Counsel for defendant contends that cases cited by the plaintiff are inapposite, stating that in the cited cases there was no showing- of advantage to any shipper or the public generally as a result of the proposed construction, nor any showing that the proposed trackage would afford improved service or offer any advantage in service or rates to the shippers or public affected thereby. The answer to this contention is well stated in the opinion in Chicago, Rock Island & Pac. R. Co. v. Chicago & N. W. Ry. Co., supra, at 553 of 188 F.Supp.:
“ * * * That evidence in each instance is probative, not of the factual question which the court has to decide, but of the question whether public convenience and necessity would require that defendant enter the area in competition with plaintiff. This court has nothing to do with that question of public convenience and necessity, since Congress has entrusted its decision to the jurisdiction of the Commerce Commission. * * * ”
See also Chicago, Milwaukee, St. P. & P. R. Co. v. Northern Pac. R. Co., supra, at 712 of 120 F.Supp.
Counsel may consider this opinion as my findings of fact and conclusion of law to the effect that the proposed construction by the defendant constitutes an extension within the meaning of 49 U.S.C. A. § 1(18) which requires an appropriate certificate from the Interstate Commerce Commission and accordingly will be enjoined. Counsel may prepare an order incorporating this opinion by reference therein.
. The immediate predecessor of the plaintiff in the area involved in this controversy was the Kanawha and Michigan Railroad which at times will be referred to by name in this opinion.
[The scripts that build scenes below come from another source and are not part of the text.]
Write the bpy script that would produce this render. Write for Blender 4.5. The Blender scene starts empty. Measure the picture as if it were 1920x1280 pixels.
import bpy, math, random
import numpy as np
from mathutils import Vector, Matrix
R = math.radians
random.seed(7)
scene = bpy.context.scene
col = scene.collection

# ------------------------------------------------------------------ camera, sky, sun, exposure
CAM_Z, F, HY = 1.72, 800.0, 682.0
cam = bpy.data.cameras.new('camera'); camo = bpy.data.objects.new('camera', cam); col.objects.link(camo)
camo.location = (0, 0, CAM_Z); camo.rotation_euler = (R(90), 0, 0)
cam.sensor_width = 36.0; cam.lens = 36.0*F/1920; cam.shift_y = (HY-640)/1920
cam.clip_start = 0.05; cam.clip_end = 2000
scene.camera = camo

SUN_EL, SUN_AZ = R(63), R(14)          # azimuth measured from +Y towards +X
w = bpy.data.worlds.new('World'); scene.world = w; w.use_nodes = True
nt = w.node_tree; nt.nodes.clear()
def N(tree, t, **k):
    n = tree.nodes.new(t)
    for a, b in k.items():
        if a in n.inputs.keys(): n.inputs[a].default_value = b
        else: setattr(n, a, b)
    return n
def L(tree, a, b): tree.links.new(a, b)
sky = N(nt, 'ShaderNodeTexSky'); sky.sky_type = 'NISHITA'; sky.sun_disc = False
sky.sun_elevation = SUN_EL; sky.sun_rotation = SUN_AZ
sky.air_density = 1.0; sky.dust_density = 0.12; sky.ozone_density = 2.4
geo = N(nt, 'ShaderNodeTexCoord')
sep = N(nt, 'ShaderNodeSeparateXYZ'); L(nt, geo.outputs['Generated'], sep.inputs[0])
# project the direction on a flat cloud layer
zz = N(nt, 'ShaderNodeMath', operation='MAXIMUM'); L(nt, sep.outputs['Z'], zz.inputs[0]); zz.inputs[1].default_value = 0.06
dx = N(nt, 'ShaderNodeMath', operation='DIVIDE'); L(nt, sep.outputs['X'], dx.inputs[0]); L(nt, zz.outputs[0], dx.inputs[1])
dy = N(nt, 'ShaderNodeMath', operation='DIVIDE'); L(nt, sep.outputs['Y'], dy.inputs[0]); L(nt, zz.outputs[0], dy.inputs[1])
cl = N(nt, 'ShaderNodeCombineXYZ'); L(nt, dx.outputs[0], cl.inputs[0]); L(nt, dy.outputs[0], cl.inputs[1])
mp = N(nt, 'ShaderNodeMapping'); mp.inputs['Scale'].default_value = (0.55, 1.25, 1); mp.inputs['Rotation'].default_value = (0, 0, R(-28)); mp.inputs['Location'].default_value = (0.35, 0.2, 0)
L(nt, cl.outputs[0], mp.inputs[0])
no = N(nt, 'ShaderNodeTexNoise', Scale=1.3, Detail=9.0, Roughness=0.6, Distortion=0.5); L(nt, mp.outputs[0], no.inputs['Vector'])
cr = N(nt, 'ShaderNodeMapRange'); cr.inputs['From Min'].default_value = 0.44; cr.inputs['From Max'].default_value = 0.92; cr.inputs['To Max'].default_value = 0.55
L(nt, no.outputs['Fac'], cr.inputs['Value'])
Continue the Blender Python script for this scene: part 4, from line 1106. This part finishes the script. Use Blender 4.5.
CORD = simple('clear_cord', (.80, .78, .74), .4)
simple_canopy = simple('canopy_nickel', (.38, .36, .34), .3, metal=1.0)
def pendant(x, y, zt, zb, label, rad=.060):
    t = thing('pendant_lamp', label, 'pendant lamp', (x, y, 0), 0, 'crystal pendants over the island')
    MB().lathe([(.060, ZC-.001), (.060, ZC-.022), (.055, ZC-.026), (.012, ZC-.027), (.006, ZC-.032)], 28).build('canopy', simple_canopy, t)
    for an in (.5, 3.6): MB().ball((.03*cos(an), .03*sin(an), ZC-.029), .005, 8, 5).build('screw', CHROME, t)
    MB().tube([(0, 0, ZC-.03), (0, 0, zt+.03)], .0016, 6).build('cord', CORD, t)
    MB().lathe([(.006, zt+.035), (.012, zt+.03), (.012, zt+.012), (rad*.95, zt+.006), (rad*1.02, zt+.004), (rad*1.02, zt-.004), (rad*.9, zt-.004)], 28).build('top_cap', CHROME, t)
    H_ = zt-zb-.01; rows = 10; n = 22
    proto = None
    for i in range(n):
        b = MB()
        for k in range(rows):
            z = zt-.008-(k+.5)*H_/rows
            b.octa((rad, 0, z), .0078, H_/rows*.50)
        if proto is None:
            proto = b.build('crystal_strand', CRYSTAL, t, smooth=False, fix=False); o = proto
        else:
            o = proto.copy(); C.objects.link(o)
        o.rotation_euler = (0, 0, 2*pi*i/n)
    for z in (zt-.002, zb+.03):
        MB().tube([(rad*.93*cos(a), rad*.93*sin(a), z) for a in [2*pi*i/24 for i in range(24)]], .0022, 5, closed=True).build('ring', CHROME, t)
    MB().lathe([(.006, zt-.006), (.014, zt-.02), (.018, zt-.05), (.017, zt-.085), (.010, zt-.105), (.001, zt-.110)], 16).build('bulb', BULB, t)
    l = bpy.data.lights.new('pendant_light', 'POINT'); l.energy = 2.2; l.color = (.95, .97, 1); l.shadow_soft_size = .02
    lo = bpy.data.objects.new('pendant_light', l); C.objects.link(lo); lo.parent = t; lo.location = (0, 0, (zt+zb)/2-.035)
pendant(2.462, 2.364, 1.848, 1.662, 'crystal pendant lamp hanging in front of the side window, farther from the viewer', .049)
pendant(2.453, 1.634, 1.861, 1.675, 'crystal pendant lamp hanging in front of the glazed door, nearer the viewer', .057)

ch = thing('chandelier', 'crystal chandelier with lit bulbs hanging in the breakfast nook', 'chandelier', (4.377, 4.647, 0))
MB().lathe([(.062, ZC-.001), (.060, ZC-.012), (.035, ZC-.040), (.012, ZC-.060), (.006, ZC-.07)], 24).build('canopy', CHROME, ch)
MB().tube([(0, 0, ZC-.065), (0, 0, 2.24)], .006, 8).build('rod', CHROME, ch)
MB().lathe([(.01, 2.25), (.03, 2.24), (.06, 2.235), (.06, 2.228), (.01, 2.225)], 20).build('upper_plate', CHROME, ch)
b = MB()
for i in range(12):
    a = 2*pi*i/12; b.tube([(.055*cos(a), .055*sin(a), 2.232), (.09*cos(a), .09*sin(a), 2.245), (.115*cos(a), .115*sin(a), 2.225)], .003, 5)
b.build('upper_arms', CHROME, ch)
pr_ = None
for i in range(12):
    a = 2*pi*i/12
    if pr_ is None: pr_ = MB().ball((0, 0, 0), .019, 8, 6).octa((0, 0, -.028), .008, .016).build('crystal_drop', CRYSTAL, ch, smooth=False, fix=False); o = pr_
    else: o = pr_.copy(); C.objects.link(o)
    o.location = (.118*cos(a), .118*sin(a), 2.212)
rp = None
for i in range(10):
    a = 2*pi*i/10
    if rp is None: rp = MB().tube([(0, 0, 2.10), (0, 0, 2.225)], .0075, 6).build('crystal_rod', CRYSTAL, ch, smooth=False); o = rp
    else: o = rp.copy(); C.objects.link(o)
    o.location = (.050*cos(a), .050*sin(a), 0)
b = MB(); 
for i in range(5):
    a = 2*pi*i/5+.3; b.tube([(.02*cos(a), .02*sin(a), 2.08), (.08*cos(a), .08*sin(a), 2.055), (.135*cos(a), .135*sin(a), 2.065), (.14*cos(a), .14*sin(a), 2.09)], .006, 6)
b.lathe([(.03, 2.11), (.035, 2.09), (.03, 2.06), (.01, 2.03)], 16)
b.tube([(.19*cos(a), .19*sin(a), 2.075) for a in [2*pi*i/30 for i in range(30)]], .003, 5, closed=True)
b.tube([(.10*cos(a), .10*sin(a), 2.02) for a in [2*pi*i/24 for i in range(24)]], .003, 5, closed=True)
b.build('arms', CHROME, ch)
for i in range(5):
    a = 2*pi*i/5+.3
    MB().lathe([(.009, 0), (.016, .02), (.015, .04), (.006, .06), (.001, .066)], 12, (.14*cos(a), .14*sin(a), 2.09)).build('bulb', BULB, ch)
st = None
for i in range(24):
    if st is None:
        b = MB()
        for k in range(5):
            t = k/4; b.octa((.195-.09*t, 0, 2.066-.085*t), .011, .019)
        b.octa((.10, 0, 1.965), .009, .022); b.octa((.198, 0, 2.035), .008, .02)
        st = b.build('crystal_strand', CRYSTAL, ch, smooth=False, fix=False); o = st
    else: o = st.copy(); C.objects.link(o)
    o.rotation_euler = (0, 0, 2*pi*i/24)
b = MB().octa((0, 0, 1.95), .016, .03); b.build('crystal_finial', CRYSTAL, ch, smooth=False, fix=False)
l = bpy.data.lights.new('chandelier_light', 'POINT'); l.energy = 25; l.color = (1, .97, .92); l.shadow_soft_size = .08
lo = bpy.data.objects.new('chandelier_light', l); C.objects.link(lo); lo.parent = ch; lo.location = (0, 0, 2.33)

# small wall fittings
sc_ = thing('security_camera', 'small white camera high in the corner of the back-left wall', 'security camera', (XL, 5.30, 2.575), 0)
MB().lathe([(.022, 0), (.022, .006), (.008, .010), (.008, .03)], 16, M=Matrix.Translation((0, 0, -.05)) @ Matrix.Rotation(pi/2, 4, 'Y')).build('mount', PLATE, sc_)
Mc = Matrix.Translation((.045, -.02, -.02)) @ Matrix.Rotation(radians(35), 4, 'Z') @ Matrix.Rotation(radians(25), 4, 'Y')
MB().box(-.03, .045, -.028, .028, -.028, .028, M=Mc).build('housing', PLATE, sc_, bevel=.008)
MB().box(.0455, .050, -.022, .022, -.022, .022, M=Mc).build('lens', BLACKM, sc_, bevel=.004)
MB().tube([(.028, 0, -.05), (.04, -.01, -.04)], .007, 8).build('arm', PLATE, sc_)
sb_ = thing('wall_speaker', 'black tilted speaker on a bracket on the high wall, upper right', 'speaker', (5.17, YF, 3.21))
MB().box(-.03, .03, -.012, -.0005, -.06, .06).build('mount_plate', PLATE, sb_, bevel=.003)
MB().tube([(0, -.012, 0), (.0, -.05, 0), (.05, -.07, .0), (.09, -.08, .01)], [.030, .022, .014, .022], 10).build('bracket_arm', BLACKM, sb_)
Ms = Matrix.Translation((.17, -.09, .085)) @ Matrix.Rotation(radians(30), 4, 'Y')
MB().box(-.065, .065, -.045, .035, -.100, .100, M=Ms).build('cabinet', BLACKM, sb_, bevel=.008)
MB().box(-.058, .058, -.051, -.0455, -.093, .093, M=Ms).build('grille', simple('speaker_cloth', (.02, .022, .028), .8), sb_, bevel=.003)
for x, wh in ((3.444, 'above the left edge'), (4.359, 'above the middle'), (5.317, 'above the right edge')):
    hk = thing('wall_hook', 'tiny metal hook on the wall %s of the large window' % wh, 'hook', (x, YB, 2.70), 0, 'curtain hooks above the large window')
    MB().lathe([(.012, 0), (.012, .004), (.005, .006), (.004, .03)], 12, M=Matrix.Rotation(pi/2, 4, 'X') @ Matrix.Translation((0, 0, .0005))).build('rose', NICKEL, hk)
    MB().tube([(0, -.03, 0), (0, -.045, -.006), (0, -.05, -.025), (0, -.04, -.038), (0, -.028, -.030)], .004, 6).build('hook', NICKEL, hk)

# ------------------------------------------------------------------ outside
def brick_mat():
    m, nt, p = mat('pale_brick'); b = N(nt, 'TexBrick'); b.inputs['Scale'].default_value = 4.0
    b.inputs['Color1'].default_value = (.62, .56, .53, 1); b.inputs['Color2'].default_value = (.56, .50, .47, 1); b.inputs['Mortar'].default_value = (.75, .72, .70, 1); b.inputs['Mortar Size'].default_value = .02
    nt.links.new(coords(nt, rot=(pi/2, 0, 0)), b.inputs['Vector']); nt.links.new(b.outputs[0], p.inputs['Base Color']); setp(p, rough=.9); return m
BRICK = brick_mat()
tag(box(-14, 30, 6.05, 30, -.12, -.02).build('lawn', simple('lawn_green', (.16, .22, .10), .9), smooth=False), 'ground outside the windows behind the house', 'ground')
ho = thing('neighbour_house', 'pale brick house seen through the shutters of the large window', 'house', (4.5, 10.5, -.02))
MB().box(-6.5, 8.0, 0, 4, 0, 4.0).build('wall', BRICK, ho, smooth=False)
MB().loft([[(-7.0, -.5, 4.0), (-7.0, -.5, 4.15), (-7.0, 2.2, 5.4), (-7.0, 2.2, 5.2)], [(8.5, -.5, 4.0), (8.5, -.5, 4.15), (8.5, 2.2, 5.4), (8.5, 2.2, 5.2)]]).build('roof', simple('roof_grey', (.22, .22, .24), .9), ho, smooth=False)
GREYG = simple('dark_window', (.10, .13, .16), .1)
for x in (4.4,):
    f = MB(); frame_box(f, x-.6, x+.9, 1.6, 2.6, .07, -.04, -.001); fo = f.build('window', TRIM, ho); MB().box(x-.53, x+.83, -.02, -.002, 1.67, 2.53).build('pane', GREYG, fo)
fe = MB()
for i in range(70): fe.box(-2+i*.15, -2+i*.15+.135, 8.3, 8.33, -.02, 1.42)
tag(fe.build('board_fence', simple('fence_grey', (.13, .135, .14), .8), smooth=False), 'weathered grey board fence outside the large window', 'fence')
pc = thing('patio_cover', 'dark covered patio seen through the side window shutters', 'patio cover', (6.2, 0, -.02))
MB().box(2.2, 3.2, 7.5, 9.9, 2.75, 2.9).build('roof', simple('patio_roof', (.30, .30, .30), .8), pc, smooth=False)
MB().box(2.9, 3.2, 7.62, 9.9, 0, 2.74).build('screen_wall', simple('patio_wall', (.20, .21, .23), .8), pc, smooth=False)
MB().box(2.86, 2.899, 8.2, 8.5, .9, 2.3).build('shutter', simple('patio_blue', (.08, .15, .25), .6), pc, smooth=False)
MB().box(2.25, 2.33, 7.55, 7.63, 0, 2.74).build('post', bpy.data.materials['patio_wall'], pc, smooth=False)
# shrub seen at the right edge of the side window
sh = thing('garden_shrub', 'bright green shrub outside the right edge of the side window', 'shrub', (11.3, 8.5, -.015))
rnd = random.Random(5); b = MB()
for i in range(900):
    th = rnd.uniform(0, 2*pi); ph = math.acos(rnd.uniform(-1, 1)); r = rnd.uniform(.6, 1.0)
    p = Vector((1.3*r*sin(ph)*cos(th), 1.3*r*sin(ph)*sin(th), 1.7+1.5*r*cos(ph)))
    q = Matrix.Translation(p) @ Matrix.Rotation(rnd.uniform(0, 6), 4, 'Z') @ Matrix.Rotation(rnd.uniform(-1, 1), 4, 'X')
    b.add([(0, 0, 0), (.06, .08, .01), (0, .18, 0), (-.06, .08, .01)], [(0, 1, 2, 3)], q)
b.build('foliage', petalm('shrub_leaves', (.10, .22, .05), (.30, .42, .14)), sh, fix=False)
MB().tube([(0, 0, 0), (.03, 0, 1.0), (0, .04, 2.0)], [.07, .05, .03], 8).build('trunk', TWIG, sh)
. The merger of Virginian Railroad Company and Norfolk & Western Railway Company was approved by the Interstate Commerce Commission in Finance Docket 20599 under date of October 8, 1959. In the area of the present controversy, however, the Commission order, together with the collateral papers and agreements, neither enlarges nor diminishes the rights held by the Virginian, and the position of the Norfolk and Western in the present action necessarily rests upon such rights as were vested in the Virginian in'ior to the merger.